2度目の起訴でもなお根強いトランプ支持…「本選で勝てない」ジレンマと「消去法」の大統領選
6月下旬、アメリカの首都ワシントンで、トランプ前大統領ら野党・共和党の大統領候補が揃って参加するイベントが行われた。現場の取材から見えたのは、共和党内でのトランプ氏への底堅い支持と、それがゆえに「大統領選で共和党が勝てない」というジレンマだった。(NNNワシントン支局 渡邊翔) 6月下旬、ワシントンで「多数派への道」と題された、野党・共和党系の団体が主催するイベントが開かれた。トランプ前大統領やデサンティス・フロリダ州知事、ペンス前副大統領ら、大統領選挙に出馬を表明している候補者がそろい踏みする、珍しいイベントだ。

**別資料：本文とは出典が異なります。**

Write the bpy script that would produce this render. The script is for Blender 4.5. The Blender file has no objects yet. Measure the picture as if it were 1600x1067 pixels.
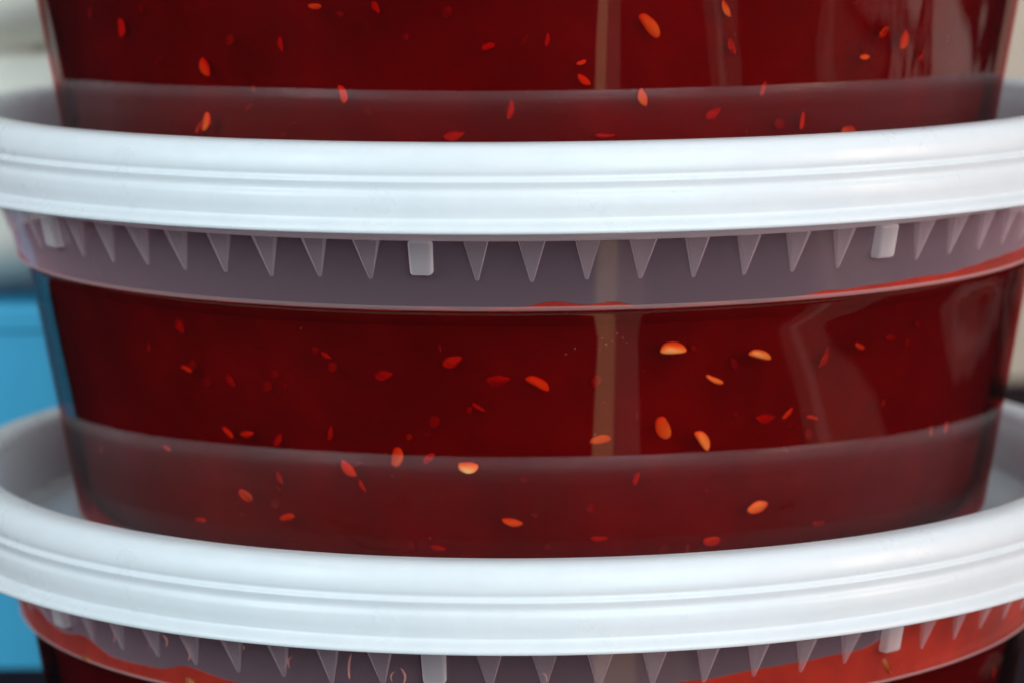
import bpy, bmesh, math, random
from mathutils import Vector, Matrix
import numpy as np

S = 0.0008            # one modelling unit in metres
sc = bpy.context.scene
R = math.radians
random.seed(7)

# ------------------------------------------------------------------ camera
CAM = dict(f=4930.17, D=406.245, h=37.981, pitch=0.1479, roll=0.0083, yaw=-0.0059)
cam_data = bpy.data.cameras.new('camera')
cam = bpy.data.objects.new('camera', cam_data)
sc.collection.objects.link(cam)
cp, sp = math.cos(CAM['pitch']), math.sin(CAM['pitch'])
cr, sr = math.cos(CAM['roll']), math.sin(CAM['roll'])
unyaw = Matrix.Rotation(-CAM['yaw'], 3, 'Z')
fwd = unyaw @ Vector((0, cp, -sp)); up0 = unyaw @ Vector((0, sp, cp)); rt0 = unyaw @ Vector((1, 0, 0))
rt = cr * rt0 - sr * up0
up = sr * rt0 + cr * up0
m = Matrix((rt, up, -fwd)).transposed().to_4x4()
m.translation = Vector((0, -CAM['D'] * S, CAM['h'] * S))
cam.matrix_world = m
cam_data.sensor_fit = 'HORIZONTAL'; cam_data.sensor_width = 36.0
cam_data.lens = CAM['f'] / 1600 * 36
cam_data.clip_start = 0.01; cam_data.clip_end = 50
cam_data.dof.use_dof = True
cam_data.dof.focus_distance = 338 * S
cam_data.dof.aperture_fstop = 30.0
sc.camera = cam

# ------------------------------------------------------------------ world, lamps, exposure
world = bpy.data.worlds.new('World'); sc.world = world; world.use_nodes = True
bg = world.node_tree.nodes['Background']
bg.inputs['Color'].default_value = (0.86, 0.92, 1.0, 1); bg.inputs['Strength'].default_value = 0.50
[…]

現場を取材して、各候補者の現状の勢いを比較した。
●変わらぬトランプ支持…一方で記者席に異変も
まずはイベントの大トリを飾ったトランプ前大統領。登場した際の会場の盛り上がりには、機密文書の扱いをめぐる2度目の起訴の影響を感じさせない「熱量」があった。今回のイベントはトランプ氏の集会ではないため、熱心な支持者以外の参加者もいたはずだ。それでも、2000人以上を収容する会場は演説中、たびたび歓声に包まれ、「USAコール」もあがった。 上機嫌で歓声に応えたトランプ氏は、13日に機密文書の事件で裁判所に出廷した直後と比べて、活力を取り戻したようにも見えた。「私はおそらく史上唯一、起訴されたのに数字(支持率)が上がった人物だろう」とアピールしつつ、機密文書の事件については、大統領に関する記録の扱いを定めた「大統領記録法」ではなく「スパイ防止法」に基づいて起訴されたことを「選挙妨害だ」と述べ、いつもと同じ反論を繰り返した。 会場の盛り上がりからトランプ支持の底堅さがうかがえる一方、演説を取材する記者席には「異変」が起きていた。テレビカメラの数の減少だ。5月にCNNがトランプ氏との対談を生放送して「主張を好き放題しゃべらせた」と議論を呼んで以降、主要メディアはトランプ氏の発言を生放送で伝えることはなくなっている。それでもトランプ氏の演説には海外メディアも含めて、多くの取材陣が集まるのがお馴染みの光景だった。起訴の影響なのか。断定はできないが、気になる変化ではあった。